Records with scene code:

▬▬▬

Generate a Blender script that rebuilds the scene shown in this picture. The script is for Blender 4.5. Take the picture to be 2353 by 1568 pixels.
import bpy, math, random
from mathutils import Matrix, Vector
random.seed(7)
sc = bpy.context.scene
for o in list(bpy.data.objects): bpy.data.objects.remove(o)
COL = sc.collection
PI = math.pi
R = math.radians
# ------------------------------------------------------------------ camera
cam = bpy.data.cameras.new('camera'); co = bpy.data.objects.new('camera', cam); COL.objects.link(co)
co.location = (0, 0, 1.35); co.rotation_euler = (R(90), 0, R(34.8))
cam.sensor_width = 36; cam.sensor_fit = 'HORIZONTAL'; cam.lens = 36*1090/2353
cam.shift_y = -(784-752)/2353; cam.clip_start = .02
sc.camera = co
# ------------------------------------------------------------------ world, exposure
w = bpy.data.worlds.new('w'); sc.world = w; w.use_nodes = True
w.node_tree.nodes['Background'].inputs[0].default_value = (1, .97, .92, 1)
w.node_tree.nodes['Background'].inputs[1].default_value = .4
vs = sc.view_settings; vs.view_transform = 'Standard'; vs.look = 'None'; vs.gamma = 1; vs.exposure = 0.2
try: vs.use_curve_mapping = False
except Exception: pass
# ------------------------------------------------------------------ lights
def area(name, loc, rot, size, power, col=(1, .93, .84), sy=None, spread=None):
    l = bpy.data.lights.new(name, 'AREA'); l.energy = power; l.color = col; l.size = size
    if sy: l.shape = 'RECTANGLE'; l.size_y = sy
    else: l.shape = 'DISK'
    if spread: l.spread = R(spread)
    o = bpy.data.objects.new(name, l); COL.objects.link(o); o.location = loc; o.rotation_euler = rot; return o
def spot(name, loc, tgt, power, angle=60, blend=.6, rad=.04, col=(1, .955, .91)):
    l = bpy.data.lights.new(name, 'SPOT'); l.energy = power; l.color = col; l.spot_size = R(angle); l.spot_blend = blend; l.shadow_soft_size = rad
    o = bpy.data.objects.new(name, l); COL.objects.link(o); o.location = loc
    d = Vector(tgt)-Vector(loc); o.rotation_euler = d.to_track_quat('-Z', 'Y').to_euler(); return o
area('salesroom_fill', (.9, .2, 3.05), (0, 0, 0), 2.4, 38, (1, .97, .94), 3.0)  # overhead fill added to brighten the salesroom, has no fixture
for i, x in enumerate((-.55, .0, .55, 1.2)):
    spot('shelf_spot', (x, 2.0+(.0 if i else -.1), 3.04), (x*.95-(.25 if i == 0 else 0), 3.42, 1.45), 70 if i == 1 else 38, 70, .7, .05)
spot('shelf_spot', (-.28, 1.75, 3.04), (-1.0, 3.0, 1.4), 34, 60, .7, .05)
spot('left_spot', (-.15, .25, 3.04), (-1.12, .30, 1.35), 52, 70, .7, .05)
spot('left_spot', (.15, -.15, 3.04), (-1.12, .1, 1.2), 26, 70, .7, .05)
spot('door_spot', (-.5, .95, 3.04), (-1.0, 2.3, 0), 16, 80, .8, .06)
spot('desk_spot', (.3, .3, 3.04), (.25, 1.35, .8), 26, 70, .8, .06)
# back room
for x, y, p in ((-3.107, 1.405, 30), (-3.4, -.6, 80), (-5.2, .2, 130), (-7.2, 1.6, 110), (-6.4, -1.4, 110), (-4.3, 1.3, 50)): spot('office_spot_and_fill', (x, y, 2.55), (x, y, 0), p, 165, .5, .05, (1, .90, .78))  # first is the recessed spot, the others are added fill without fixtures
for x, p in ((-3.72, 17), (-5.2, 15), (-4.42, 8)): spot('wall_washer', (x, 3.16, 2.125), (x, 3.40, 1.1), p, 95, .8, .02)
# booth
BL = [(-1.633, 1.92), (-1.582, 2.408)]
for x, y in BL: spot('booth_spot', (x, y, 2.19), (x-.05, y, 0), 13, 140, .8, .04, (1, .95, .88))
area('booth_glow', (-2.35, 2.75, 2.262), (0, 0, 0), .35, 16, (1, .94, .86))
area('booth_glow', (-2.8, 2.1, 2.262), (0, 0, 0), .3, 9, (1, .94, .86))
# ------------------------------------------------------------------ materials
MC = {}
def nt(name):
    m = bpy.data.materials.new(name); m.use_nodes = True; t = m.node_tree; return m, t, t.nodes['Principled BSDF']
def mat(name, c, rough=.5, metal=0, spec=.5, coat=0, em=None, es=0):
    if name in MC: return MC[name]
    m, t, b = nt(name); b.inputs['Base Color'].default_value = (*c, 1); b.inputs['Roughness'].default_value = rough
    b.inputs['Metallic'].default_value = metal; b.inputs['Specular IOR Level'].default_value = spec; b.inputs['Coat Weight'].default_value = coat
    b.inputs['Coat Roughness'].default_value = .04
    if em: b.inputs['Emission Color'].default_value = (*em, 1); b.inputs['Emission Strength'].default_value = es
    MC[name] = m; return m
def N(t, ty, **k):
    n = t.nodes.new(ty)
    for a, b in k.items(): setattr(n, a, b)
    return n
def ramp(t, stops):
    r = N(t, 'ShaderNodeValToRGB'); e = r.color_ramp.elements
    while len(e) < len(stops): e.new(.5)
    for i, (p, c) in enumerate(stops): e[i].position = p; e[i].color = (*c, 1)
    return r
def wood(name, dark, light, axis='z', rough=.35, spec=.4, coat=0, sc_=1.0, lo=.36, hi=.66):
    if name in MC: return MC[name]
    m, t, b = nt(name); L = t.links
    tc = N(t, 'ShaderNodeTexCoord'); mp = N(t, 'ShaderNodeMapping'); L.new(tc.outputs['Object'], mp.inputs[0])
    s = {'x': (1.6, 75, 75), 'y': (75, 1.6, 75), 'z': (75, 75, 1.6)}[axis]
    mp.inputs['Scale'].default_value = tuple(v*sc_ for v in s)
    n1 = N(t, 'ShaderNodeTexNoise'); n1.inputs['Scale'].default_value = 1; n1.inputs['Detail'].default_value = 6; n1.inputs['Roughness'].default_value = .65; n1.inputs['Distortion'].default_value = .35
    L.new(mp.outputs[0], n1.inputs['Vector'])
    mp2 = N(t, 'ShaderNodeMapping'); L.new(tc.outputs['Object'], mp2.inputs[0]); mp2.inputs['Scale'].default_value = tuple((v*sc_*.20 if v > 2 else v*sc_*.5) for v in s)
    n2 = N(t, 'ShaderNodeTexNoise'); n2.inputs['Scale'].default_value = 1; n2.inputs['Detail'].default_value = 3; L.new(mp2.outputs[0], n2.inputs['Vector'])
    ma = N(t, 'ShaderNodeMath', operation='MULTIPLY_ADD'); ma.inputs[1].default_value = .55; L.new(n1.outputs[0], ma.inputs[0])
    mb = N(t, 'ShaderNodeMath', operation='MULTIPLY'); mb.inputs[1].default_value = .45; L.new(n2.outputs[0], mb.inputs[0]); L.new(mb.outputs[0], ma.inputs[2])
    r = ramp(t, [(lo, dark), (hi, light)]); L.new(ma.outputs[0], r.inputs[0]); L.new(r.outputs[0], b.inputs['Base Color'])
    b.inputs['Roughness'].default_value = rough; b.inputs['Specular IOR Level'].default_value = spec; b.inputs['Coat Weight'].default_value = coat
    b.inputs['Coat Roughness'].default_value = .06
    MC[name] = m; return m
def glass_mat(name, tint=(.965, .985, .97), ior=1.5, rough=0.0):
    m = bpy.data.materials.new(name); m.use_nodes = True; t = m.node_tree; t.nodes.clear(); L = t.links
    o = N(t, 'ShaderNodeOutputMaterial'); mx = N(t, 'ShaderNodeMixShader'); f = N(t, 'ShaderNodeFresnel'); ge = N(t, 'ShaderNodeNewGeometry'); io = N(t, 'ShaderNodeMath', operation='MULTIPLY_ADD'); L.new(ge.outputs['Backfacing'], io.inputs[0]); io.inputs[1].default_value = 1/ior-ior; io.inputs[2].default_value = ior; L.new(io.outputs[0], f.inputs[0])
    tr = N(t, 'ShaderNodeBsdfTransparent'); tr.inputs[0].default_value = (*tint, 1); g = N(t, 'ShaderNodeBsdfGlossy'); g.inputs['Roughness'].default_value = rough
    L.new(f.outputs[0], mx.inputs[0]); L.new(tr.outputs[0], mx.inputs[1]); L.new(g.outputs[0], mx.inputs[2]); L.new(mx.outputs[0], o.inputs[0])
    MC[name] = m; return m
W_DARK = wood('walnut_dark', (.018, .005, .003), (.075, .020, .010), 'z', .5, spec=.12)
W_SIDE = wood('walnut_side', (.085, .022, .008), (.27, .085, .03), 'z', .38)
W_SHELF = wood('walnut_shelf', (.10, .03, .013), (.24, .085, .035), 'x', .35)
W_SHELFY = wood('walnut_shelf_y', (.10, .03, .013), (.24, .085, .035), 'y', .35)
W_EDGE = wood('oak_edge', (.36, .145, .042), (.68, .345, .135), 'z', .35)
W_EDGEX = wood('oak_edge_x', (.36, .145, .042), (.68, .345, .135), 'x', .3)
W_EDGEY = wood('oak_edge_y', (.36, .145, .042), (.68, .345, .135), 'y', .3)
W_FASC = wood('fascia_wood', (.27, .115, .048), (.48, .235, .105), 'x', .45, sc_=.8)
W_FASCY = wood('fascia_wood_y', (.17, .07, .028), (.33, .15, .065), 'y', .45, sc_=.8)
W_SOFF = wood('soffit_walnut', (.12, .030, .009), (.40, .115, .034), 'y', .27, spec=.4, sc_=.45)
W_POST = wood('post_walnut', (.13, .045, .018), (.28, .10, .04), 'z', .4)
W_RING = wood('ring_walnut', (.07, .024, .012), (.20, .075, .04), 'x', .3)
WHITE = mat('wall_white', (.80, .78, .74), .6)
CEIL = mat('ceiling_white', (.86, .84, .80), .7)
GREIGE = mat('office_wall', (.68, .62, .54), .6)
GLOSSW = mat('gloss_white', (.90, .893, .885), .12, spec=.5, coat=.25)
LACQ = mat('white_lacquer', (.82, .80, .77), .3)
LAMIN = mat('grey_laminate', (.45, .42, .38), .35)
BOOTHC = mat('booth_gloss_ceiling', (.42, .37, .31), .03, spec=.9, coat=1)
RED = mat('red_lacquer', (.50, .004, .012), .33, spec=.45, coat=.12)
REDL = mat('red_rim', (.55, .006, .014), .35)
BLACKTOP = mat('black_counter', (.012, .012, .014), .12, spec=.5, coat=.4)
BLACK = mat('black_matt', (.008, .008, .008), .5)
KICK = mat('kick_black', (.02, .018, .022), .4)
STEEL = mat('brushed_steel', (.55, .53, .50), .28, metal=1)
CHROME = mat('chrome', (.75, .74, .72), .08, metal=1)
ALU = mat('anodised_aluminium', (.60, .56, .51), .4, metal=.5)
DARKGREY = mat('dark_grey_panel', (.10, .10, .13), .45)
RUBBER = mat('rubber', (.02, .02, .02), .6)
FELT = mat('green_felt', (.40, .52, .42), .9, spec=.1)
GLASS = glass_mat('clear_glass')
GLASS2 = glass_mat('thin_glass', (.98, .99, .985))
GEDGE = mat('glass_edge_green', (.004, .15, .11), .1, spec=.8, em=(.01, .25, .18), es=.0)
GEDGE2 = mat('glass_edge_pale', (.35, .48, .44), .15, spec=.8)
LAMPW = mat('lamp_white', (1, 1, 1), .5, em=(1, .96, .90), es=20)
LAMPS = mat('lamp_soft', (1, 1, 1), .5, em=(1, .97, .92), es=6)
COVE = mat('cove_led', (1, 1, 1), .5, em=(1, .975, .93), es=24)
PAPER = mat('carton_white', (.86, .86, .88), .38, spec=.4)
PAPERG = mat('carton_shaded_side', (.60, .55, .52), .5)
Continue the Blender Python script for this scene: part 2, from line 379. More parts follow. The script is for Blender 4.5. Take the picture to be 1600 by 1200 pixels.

▬▬▬

Task directions:
Extract every line from the records above that contains the word "pixels".

Response to the task:
Generate a Blender script that rebuilds the scene shown in this picture. The script is for Blender 4.5. Take the picture to be 2353 by 1568 pixels.
Continue the Blender Python script for this scene: part 2, from line 379. More parts follow. The script is for Blender 4.5. Take the picture to be 1600 by 1200 pixels.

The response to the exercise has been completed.